King John, arguably the worst King of England, exploited the forest to a greater degree than ever before and by the end of his reign the revenue raising exercises, called Eyres, were taking place annually.

Abuses were increasingly common. The Abbot of St. Albans was fined 300 marks ( a mark was 13s.4d), for failing to answer the summons of the judges in the Yorkshire eyre. He had no land in Yorkshire !

James William Edmund Doyle [Public domain], via Wikimedia Commons
A romanticised 19th-century recreation of King John signing Magna Carta
Matters came to such a head, at the time of the Great Charter Magna Carta, that a separate charter was drawn up solely to redress the ills of Forest Law and its spread. Also dated 1215 it became the focus  for ongoing grievance. Deforestation of the lands added by Henry II, Richard I and John, and the reduction of the number of forest officials and their worst excesses were demanded. In later years, in moments of strife, opponents of the Crown turned to Magna Carta and the Charter of the Forest as a matter of course, demanding their confirmation and enforcement.
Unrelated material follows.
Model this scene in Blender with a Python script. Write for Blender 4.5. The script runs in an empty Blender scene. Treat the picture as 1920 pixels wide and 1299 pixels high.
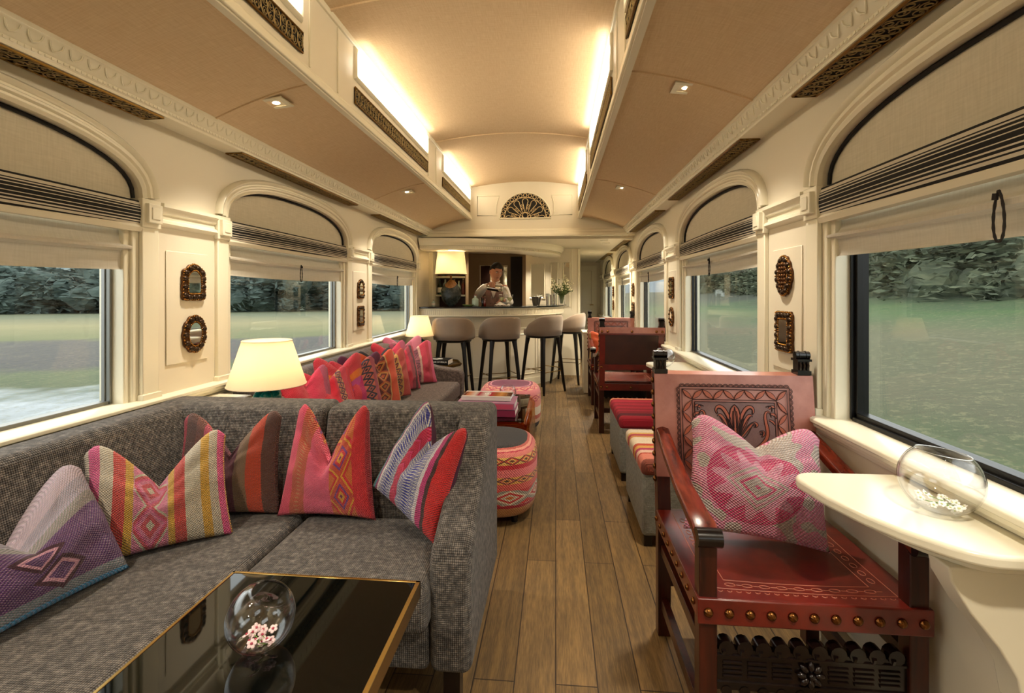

Following the death of John in 1216, the Magna Carta was re-issued by his successor Henry III and his Regent, Earl Marshall, this time accompanied by a quite separate Forest Charter. Over a number of years there followed a substantial reduction in the area of the royal forest across England, and the courts trod more carefully.

Of course the New Forest remained, much as it had always been. Kings and Queens continued to hunt up to Tudor times, and commoners commoned. Gradually the Forest became increasingly important as a source of timber for ship building and, after all the turbulence of these early years, most of the Forest remains in Royal hands, and with its own legal peculiarities.